When leaving the lake, the aeronauts’ wish is that the mirage-like white blanket that has covered it for the day, allowing for them to fly aerosolar on top of it, will be a reminder of what lies beneath it, at its very bottom, where man-generated pollutant particles have layered in-depth; that our waste does not only end up in the air that we breathe, but also in the very populated hidden underworld of our lakes, rivers and seas, all very close to us, but perhaps often forgotten merely because we can´t walk on them.

Photography by Aerocene Foundation and Tom Klingbeil, 2021, licensed under CC by Aerocene Foundation 4.0

Aerocene Laboratory Moscow

Thirteen participants. Four months of waiting for a suitable weather forecast in Moscow. Two unsuccessful launch attempts with the Aerocene Backpack.

And finally, –20°C. We unrolled the black fabric, took in the air. The sun came out almost immediately. It took just a few minutes for the air inside to warm up and raise the sculpture.

We proved to ourselves that flying without fuel is real. Even in Russia, even when it’s a little crisp and snowy at –20°C. All we need is sun and a minimum of wind.

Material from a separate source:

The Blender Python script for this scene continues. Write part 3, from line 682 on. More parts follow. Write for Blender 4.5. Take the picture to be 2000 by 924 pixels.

People will have to become even more weather dependent soon, will have to tactfully slow down and literally learn to plan flights. But why not? In my opinion, it’s awesome!

Launch data

  • 8th February, 2021, 10.50 AM
  • Chernogolovka airfield, Moscow region
  • southwest wind, 2 m / s

Organized by Garage Museum of Contemporary Art

Katya Vlasova
Katya Yakovleva
Nu Simakina
Nastya Mleko
Oks Rudko
Margarita Polyanskaya
Maksim Saleev
Nikolay Golikov
Svyat Kilesso
Ksenia Nechaeva
Denis Sivkov

Technical consultant Denis Efremov
Program manager Aleksandra Evtushenko
Curator Iaroslav Volovod

Patagonia Argentina

During the austral summer 2021, several Aerocene Community members were able to fly aerosolar, even in Patagonia! Neuquén and Río Negro signed this January the socio-environmental pact to preserve the air, so that we can all breathe.